Tuesday, September 13, 2016

And for a complete change of pace....Some Jazz


I really love 20's and 30's Jazz along with the other fucking millions of things that float my personal sonic boat. I like sounds and different things for different times of day/year/states of mind/etc...


Thesaurus of Classic Jazz (1959)

So there's this 4 lp set of recordings from NYC done between 1926 & 1928 featuring a whole host of folks who have been more or less forgotten and left by the wayside. The most famous of which are perhaps the Dorsey Brothers who went onto some renown later on with their big bands and discovered a singer named Frank Sinatra. But for the most part Jazz recording in New York seemed to be based around different combos of the same 15 or so main guys. The Discogs listing gives the player breakdown track by track for anybody who's actually interested.

For my money the player that appears most frequently here and who gets just about zero credit for his contribution to the history of early Jazz is Miff Mole. He played on shit tons of dates and pretty much invented jazz trombone and was a fucking killer player, but time hasn't been kind to his legacy.

But for most people these days, this kind of stuff is really specialized listening. Few people have much interest in 90 year old recordings of music that was almost already old fashioned before the decade that spawned was over. But it's still some killer shit. 
These recordings were done live. There were no overdubs. Not nets. You had three minutes to get your glory onto the wax and you'd better be ready the first time. This was what you'd hear when you went out to a club and what you'd dance and drink to in whatever dingy speakeasy you managed to find your way into for a some hootch during Prohibition. This is the real deal red hot jazz.

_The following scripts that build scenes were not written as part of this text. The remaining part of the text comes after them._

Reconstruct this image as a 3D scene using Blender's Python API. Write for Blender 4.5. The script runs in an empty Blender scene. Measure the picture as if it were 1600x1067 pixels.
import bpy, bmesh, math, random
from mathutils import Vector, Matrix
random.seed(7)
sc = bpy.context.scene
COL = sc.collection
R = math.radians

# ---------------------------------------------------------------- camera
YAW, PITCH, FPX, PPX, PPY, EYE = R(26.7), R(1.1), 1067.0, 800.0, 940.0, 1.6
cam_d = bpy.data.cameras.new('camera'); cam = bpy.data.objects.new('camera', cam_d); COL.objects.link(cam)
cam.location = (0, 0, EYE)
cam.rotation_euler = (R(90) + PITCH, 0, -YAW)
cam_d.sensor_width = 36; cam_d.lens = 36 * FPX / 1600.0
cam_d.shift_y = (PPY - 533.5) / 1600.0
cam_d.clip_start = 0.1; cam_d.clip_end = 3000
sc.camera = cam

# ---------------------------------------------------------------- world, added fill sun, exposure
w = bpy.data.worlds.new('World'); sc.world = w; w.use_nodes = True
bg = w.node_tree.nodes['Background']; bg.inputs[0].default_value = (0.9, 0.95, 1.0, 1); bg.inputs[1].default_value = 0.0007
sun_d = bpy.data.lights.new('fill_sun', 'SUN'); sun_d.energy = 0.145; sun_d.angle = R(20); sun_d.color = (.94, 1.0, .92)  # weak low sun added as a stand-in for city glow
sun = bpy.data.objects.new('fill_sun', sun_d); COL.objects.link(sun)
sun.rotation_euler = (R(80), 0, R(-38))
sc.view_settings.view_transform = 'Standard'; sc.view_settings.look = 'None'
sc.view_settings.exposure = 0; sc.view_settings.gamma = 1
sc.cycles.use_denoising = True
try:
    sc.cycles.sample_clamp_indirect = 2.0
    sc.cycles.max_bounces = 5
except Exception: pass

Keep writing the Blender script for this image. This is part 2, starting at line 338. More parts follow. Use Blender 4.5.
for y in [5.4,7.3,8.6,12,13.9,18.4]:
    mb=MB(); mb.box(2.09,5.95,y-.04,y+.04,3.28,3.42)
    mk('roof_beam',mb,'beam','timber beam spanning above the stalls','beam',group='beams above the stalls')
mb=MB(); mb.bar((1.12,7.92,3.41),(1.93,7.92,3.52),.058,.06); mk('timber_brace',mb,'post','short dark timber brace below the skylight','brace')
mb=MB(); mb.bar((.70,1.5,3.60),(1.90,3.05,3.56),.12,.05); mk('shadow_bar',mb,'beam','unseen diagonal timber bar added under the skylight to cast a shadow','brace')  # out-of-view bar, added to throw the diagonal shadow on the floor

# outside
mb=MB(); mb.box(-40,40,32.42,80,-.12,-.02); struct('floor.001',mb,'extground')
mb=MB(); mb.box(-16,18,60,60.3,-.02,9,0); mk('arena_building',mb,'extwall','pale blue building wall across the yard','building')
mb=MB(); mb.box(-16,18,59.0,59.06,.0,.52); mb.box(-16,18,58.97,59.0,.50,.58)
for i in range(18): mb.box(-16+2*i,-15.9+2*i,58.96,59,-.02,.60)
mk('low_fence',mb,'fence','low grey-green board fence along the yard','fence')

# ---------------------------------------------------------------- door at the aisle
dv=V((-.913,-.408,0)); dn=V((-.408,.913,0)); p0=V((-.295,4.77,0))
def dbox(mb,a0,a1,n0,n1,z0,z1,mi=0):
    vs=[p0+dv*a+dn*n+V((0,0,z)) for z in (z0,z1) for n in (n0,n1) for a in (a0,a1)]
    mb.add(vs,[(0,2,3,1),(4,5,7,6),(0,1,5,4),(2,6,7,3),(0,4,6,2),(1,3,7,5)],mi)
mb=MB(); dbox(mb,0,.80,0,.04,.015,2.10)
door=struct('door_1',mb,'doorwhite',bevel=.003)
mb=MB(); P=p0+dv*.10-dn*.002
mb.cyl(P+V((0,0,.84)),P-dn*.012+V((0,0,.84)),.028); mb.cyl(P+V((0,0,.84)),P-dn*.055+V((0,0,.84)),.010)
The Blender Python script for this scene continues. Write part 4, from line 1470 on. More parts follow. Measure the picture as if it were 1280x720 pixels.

Another reason that I wanted to post this is that the transfers here are actually really pretty fucking good. The recordings sound better than you'd expect. Sure they've filtered a bunch of high end noise off and added a shit ton of reverb to help fill things out, but they did manage to make the music sound much more present than a lot of other versions of these recordings I've heard. Maybe it's that in 1959 when they made their transfers the source material was only 20 or so years old. I don't know. I'm pleased with it.

I also don't expect that this will be a popular post amongst the folks who frequent this little corner of the internet, but I'm posting it mostly for myself.  You can choose or not choose to see what all the hubbub is about.